The Pamplins (or maybe their illustrious, if somewhat dubious forebear) sound quite the tellers of tall tales. You city boys always fall for it. Did they tell you any stories about snakes while they were at it?
Beyond Arkansas there’s another Buck Snort, a ghost town in Missouri. And I expect there were perhaps hundreds of locations given this local name but never elevated to official status.
An entry for Bucksnort Missouri (aka Richey) in Ghost Towns of Marie Co Missouri has the most reasonable, if somewhat more prosaic, explanation. It almost certainly applies to all those Buck Snorts.
Clearly, the towns were named for the particularly notable concentration of deer in the area. There were so many, whenever anyone moved the deers alarm sounds filled the woods.

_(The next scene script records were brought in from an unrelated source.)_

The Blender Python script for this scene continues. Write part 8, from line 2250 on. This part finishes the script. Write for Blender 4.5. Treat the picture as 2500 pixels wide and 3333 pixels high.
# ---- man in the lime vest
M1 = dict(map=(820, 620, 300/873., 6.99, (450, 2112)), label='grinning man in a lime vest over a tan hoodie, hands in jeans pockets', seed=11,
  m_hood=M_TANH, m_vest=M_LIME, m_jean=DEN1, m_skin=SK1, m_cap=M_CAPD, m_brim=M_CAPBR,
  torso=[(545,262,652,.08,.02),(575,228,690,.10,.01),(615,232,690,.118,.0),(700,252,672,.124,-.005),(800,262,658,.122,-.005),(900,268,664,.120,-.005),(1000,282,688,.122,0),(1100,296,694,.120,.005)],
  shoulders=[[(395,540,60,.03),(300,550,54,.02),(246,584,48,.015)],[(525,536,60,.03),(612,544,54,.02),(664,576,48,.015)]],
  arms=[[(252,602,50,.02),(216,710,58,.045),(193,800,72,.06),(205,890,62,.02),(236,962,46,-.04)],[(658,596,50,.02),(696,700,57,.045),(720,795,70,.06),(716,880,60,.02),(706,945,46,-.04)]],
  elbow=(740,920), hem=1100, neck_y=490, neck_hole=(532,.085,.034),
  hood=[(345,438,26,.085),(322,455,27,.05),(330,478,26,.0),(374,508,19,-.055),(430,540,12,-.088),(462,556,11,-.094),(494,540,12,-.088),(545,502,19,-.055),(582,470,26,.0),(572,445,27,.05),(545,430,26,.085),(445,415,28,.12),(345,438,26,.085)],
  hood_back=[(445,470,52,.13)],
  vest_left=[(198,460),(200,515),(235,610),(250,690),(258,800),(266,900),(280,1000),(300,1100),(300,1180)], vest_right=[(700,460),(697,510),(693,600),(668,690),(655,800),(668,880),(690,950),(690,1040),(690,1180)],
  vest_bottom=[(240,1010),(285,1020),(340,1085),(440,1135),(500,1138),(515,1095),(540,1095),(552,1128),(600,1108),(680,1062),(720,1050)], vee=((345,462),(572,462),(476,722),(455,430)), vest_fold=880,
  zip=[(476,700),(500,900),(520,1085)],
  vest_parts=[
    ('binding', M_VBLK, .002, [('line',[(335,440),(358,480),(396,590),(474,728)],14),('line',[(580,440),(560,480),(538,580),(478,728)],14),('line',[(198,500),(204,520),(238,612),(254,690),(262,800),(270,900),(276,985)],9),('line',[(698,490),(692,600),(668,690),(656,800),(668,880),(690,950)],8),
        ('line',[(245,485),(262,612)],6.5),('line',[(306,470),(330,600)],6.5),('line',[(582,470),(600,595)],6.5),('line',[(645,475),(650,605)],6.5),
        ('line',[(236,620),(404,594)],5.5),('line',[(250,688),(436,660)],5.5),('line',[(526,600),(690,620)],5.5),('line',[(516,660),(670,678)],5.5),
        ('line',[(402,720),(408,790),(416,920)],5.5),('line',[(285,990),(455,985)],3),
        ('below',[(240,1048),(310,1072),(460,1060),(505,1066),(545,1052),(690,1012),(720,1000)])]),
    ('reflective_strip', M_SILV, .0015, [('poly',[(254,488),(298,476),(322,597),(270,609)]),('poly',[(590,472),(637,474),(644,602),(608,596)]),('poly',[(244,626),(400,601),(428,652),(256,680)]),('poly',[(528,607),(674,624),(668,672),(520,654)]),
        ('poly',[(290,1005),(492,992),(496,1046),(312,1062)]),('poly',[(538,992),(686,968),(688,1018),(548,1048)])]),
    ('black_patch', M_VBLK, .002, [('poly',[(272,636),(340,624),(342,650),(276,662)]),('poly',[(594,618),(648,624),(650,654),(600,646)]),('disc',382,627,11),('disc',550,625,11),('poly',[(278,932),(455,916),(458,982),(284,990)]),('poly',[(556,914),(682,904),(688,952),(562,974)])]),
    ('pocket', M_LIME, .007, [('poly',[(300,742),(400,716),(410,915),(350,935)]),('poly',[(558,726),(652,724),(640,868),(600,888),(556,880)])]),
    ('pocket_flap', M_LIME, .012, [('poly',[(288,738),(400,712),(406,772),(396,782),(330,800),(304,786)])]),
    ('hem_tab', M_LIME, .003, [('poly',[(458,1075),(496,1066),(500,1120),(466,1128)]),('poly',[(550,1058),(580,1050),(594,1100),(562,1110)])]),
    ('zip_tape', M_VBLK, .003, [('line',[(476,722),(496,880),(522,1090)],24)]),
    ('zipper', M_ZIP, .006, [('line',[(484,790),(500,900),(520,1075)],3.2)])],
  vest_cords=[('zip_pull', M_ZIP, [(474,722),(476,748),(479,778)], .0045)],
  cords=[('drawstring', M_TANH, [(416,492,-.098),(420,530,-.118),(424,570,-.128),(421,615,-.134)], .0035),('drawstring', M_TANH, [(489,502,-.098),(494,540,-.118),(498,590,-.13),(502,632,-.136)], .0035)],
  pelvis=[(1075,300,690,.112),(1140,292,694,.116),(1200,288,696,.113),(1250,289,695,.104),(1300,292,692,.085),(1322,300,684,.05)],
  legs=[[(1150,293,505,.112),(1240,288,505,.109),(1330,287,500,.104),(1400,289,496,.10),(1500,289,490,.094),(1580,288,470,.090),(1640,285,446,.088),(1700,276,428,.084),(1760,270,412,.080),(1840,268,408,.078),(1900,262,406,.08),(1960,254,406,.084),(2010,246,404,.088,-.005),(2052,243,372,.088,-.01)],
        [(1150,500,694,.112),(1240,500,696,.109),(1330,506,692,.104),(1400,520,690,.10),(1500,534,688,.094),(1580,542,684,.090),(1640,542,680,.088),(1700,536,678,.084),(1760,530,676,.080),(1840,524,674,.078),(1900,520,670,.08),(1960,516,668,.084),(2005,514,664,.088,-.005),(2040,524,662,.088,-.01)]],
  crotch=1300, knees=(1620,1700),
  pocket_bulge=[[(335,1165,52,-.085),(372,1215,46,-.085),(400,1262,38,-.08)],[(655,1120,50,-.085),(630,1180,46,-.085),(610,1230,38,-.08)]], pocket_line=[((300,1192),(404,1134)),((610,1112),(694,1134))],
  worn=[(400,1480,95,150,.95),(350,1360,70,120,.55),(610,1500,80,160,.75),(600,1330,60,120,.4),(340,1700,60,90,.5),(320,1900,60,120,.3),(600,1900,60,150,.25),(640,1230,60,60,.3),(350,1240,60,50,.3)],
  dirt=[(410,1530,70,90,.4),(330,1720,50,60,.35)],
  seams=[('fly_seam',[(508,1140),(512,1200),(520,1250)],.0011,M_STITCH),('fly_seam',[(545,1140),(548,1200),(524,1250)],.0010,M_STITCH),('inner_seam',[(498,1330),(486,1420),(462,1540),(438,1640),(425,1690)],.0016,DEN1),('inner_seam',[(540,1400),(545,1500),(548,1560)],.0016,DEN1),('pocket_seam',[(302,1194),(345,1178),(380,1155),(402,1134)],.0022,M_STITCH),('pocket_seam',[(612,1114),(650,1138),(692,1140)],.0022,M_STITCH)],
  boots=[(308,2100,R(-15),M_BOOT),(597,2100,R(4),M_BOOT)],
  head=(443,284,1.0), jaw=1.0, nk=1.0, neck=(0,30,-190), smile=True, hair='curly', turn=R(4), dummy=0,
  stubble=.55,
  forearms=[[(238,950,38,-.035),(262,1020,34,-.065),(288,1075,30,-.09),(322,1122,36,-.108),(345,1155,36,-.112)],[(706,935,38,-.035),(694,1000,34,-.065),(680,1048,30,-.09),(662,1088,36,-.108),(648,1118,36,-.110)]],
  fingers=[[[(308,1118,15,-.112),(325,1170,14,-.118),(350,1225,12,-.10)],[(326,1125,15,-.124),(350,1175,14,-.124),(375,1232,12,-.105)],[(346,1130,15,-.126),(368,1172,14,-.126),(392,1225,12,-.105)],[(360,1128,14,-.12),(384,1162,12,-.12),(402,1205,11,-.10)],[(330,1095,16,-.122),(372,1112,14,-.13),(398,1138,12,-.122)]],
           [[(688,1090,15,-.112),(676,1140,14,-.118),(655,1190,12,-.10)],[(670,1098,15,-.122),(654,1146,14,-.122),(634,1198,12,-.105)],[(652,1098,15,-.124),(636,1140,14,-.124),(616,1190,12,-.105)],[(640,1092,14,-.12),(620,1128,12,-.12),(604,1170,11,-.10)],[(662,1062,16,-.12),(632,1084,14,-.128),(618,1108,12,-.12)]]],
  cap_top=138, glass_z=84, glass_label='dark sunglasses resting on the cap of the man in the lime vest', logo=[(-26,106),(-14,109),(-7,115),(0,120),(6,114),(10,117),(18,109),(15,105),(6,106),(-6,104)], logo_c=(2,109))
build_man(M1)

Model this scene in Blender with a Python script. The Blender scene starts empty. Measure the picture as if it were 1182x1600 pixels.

Never heard a buck snort? What does it sound like?
A Guide to Night Sounds is reported to contain “the surprisingly (sic) snort of the white-tailed deer”. But is out of print.
And it seems recordings of deer snorting are only available from hunting stores, in the form of $90 special purpose deer-fooling audio devices. No thanks.
We’ll have to settle for text descriptions, like the one in the middle of this long discussion of hunting calls; “deer use the snort to see if the noise in the leaves is a deer or a predator”.